Foi exatamente o contrário do que aconteceu em 1860, quando o Império decidiu permitir a compra de navios estrangeiros sem taxas, provocando a crise, e posterior falência, da indústria Pontal de Areia. A mudança na legislação incluía incentivos à importação de materiais para a agricultura, num claro apoio a um setor mais tradicional da economia. Na mesma época, com ajuda de investidores ingleses, Dom Pedro II decidiu criar uma estrada de ferro paralela à inaugurada por Mauá e com fretes mais baratos. A mudança de poder no Uruguai, onde o empresário tinha uma base financeira importante, selaria seu destino.

O Banco Mauá quebrou em 1875, resultado da crise bancária iniciada no país em 1864 – e também da proibição que o Banco do Brasil recebeu de fazer empréstimos ao empresário que havia tomado a iniciativa de reabrir a instituição.
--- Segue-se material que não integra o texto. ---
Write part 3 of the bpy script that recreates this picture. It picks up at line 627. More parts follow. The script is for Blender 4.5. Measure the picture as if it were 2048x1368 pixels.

Para pagar suas dívidas, Irineu vendeu tudo o que tinha, incluindo bens pessoais. 

Morreu em Petrópolis, a 21 de outubro de 1889, a menos de um mês antes da proclamação da República e do fim da monarquia. Havia se transformado num corretor de café modesto, acometido de reumatismo e diabetes, ainda que cercado pelos netos de seus 18 filhos, resultado de 48 anos de casamento com a sobrinha Maria Joaquina, filha de sua irmã Guilhermina.

Mauá não chegou a ver o país com o qual sonhou, mas fez parte de todas as transformações que, de alguma maneira, mudaram o Brasil: em apenas meio século, surgiram trens, navios a vapor de fabricação própria, siderúrgicas, casas bancárias, bondes e telégrafos submarinos. Sem o visconde, certamente o país chegaria muito mais atrasado ao século 20.